[Data records]
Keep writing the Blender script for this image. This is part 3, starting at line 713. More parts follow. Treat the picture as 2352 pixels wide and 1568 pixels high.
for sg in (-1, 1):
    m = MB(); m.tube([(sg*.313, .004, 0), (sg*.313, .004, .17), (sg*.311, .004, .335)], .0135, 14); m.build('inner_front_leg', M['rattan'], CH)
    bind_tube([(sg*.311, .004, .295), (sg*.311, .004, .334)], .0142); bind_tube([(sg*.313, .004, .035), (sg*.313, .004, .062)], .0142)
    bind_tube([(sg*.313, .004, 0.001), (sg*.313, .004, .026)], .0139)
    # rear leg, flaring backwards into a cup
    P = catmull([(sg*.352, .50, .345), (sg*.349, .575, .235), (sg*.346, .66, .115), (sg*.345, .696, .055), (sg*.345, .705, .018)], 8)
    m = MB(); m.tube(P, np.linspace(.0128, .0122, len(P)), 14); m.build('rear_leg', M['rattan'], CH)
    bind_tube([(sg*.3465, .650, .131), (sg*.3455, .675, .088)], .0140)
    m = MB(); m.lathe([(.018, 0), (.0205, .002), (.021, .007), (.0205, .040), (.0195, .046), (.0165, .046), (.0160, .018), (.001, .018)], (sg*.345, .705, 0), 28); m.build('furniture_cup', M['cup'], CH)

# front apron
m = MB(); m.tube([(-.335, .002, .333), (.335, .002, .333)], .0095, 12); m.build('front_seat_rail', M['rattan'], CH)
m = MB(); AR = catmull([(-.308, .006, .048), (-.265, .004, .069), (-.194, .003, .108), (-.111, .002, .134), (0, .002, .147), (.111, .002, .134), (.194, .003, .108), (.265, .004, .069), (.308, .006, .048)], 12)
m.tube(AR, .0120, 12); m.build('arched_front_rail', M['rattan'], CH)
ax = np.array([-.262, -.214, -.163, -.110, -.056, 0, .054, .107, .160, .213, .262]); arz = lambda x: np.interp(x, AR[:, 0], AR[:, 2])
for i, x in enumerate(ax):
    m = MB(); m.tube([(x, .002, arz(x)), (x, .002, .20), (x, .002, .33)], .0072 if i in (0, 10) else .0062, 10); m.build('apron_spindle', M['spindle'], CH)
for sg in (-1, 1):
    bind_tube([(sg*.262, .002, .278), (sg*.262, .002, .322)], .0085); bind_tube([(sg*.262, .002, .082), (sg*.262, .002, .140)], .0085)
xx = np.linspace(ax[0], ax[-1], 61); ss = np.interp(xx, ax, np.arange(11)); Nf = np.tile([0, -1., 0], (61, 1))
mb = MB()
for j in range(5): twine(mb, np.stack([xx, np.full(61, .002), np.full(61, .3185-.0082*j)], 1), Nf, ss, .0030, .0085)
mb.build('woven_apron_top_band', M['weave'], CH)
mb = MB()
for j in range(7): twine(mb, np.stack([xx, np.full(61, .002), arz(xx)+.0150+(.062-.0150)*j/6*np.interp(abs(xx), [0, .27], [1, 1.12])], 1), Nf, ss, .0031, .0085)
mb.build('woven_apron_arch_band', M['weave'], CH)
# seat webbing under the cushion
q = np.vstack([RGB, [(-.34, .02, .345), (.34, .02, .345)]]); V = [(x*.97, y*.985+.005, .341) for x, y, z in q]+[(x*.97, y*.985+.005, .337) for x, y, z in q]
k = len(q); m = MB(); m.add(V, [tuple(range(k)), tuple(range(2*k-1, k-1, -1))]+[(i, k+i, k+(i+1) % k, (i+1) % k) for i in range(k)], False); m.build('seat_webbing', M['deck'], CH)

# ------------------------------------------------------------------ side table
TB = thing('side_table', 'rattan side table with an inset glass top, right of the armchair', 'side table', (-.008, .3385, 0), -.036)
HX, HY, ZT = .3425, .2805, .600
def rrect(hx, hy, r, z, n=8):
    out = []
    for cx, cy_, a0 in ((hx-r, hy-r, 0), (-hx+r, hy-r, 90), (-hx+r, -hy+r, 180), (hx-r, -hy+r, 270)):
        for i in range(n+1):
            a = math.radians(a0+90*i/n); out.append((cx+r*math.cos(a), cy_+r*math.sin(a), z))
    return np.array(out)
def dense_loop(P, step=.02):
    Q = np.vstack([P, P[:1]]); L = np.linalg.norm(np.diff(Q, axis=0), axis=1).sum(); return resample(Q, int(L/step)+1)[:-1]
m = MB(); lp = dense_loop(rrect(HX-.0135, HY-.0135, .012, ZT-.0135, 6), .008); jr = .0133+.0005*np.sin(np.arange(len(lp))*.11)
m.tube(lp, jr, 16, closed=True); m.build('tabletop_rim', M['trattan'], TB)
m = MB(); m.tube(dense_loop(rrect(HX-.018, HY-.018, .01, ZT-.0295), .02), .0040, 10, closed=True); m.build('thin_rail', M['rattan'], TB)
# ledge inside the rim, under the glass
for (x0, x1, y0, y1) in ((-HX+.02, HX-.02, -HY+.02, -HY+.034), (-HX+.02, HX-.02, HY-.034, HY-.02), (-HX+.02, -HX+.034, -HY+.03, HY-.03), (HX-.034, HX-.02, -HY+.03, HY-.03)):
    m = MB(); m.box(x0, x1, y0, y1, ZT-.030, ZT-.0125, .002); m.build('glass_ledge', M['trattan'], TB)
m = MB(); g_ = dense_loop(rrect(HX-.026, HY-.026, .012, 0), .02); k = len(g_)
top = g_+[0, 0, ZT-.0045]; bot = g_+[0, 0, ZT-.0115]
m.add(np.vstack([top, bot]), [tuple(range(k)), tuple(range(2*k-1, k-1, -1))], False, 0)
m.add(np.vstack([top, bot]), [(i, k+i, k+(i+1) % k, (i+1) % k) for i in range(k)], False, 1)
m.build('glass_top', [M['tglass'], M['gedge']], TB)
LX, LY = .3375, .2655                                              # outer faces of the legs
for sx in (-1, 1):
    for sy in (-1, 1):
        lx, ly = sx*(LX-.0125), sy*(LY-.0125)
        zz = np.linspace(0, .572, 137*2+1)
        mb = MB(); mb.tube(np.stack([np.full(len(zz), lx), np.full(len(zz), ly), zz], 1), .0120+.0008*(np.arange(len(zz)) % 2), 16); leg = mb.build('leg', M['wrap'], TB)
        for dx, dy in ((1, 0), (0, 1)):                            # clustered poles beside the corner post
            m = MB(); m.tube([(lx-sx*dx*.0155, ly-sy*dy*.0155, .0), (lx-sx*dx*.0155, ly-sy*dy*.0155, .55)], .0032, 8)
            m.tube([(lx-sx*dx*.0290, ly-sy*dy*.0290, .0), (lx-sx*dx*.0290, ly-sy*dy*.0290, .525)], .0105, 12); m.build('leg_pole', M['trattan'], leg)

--

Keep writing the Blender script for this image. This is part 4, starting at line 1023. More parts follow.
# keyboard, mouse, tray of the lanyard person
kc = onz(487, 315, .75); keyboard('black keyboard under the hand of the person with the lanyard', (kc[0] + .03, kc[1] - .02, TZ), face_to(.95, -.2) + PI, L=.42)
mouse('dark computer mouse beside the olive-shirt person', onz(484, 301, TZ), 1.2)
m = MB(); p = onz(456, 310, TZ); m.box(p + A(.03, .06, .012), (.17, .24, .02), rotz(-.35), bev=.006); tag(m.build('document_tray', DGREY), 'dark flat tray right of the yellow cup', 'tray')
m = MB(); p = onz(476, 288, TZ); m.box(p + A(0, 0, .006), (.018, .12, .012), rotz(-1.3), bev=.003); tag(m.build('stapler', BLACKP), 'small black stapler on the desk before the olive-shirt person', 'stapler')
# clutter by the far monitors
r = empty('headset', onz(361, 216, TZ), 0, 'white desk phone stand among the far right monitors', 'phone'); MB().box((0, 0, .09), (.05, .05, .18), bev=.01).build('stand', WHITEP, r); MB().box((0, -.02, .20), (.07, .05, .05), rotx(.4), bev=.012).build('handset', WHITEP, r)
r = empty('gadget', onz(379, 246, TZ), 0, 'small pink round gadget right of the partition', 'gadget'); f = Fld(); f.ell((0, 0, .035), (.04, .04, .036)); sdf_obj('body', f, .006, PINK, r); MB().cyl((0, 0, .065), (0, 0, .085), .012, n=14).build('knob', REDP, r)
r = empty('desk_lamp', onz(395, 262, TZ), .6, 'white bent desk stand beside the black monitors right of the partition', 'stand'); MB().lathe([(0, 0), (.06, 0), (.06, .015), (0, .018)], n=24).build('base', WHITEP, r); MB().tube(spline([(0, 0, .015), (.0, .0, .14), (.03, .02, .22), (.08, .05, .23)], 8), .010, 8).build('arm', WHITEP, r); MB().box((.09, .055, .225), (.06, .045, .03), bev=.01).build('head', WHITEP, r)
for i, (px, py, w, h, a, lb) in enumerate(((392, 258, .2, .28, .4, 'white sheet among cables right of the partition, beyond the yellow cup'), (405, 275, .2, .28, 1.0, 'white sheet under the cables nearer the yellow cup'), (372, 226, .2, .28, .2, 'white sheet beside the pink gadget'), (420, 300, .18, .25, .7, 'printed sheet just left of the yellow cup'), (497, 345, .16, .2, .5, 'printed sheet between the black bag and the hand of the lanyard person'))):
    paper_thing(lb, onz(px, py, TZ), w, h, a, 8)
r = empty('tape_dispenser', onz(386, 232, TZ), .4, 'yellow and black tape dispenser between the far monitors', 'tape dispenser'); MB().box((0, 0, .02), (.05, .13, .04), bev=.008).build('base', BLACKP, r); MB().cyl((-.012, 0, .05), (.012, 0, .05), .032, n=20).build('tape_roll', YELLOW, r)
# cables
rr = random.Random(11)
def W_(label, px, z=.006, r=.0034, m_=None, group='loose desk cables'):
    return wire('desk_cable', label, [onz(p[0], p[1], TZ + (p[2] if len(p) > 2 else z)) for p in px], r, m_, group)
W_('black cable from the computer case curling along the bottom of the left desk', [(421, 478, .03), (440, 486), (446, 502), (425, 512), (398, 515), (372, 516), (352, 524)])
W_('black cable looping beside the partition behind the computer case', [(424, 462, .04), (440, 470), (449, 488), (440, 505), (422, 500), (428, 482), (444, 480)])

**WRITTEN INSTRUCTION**
Take every line containing the word "this" and copy it.

**FINISHED ANSWER**
Keep writing the Blender script for this image. This is part 3, starting at line 713. More parts follow. Treat the picture as 2352 pixels wide and 1568 pixels high.
Keep writing the Blender script for this image. This is part 4, starting at line 1023. More parts follow.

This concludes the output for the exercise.